**Given request**
Retype the complete listing exactly as it appears.

**Supplied material**
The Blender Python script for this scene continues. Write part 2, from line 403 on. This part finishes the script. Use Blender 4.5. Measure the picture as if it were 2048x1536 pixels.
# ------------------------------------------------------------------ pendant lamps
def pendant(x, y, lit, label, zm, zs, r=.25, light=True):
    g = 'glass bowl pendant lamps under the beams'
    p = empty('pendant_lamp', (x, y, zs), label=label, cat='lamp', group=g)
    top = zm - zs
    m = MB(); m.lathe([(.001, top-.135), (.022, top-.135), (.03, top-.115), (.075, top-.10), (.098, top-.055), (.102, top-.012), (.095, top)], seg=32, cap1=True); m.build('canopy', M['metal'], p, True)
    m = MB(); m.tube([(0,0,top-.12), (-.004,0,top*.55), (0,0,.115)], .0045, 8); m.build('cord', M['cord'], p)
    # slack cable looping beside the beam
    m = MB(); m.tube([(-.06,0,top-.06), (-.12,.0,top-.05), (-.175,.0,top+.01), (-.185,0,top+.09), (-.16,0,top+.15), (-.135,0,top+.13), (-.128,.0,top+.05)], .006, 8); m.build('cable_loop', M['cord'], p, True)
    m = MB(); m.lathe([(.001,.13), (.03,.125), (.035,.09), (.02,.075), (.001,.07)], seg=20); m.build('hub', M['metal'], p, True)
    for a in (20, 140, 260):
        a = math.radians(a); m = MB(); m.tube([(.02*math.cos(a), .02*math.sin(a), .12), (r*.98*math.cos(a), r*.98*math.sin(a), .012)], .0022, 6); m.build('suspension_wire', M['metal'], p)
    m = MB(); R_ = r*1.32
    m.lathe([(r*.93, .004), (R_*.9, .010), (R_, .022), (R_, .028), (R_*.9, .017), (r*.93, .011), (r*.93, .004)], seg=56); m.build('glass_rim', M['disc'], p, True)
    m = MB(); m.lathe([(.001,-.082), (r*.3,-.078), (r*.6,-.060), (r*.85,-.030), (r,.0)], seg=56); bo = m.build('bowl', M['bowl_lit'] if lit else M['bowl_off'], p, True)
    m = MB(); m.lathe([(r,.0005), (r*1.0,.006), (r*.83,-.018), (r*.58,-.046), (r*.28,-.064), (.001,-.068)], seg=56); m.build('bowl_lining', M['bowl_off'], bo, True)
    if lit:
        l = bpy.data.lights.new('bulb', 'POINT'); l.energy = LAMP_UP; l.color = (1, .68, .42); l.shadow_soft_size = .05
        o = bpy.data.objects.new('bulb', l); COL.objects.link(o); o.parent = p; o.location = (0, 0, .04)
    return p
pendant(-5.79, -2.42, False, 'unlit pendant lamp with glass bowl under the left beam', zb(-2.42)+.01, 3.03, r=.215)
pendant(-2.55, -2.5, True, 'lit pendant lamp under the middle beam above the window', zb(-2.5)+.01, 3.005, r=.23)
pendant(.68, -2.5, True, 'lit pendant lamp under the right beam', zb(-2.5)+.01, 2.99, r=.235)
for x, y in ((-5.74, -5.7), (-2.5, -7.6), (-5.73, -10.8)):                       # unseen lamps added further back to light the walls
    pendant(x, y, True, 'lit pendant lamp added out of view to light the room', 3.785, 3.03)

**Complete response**
The Blender Python script for this scene continues. Write part 2, from line 403 on. This part finishes the script. Use Blender 4.5. Measure the picture as if it were 2048x1536 pixels.
# ------------------------------------------------------------------ pendant lamps
def pendant(x, y, lit, label, zm, zs, r=.25, light=True):
    g = 'glass bowl pendant lamps under the beams'
    p = empty('pendant_lamp', (x, y, zs), label=label, cat='lamp', group=g)
    top = zm - zs
    m = MB(); m.lathe([(.001, top-.135), (.022, top-.135), (.03, top-.115), (.075, top-.10), (.098, top-.055), (.102, top-.012), (.095, top)], seg=32, cap1=True); m.build('canopy', M['metal'], p, True)
    m = MB(); m.tube([(0,0,top-.12), (-.004,0,top*.55), (0,0,.115)], .0045, 8); m.build('cord', M['cord'], p)
    # slack cable looping beside the beam
    m = MB(); m.tube([(-.06,0,top-.06), (-.12,.0,top-.05), (-.175,.0,top+.01), (-.185,0,top+.09), (-.16,0,top+.15), (-.135,0,top+.13), (-.128,.0,top+.05)], .006, 8); m.build('cable_loop', M['cord'], p, True)
    m = MB(); m.lathe([(.001,.13), (.03,.125), (.035,.09), (.02,.075), (.001,.07)], seg=20); m.build('hub', M['metal'], p, True)
    for a in (20, 140, 260):
        a = math.radians(a); m = MB(); m.tube([(.02*math.cos(a), .02*math.sin(a), .12), (r*.98*math.cos(a), r*.98*math.sin(a), .012)], .0022, 6); m.build('suspension_wire', M['metal'], p)
    m = MB(); R_ = r*1.32
    m.lathe([(r*.93, .004), (R_*.9, .010), (R_, .022), (R_, .028), (R_*.9, .017), (r*.93, .011), (r*.93, .004)], seg=56); m.build('glass_rim', M['disc'], p, True)
    m = MB(); m.lathe([(.001,-.082), (r*.3,-.078), (r*.6,-.060), (r*.85,-.030), (r,.0)], seg=56); bo = m.build('bowl', M['bowl_lit'] if lit else M['bowl_off'], p, True)
    m = MB(); m.lathe([(r,.0005), (r*1.0,.006), (r*.83,-.018), (r*.58,-.046), (r*.28,-.064), (.001,-.068)], seg=56); m.build('bowl_lining', M['bowl_off'], bo, True)
    if lit:
        l = bpy.data.lights.new('bulb', 'POINT'); l.energy = LAMP_UP; l.color = (1, .68, .42); l.shadow_soft_size = .05
        o = bpy.data.objects.new('bulb', l); COL.objects.link(o); o.parent = p; o.location = (0, 0, .04)
    return p
pendant(-5.79, -2.42, False, 'unlit pendant lamp with glass bowl under the left beam', zb(-2.42)+.01, 3.03, r=.215)
pendant(-2.55, -2.5, True, 'lit pendant lamp under the middle beam above the window', zb(-2.5)+.01, 3.005, r=.23)
pendant(.68, -2.5, True, 'lit pendant lamp under the right beam', zb(-2.5)+.01, 2.99, r=.235)
for x, y in ((-5.74, -5.7), (-2.5, -7.6), (-5.73, -10.8)):                       # unseen lamps added further back to light the walls
    pendant(x, y, True, 'lit pendant lamp added out of view to light the room', 3.785, 3.03)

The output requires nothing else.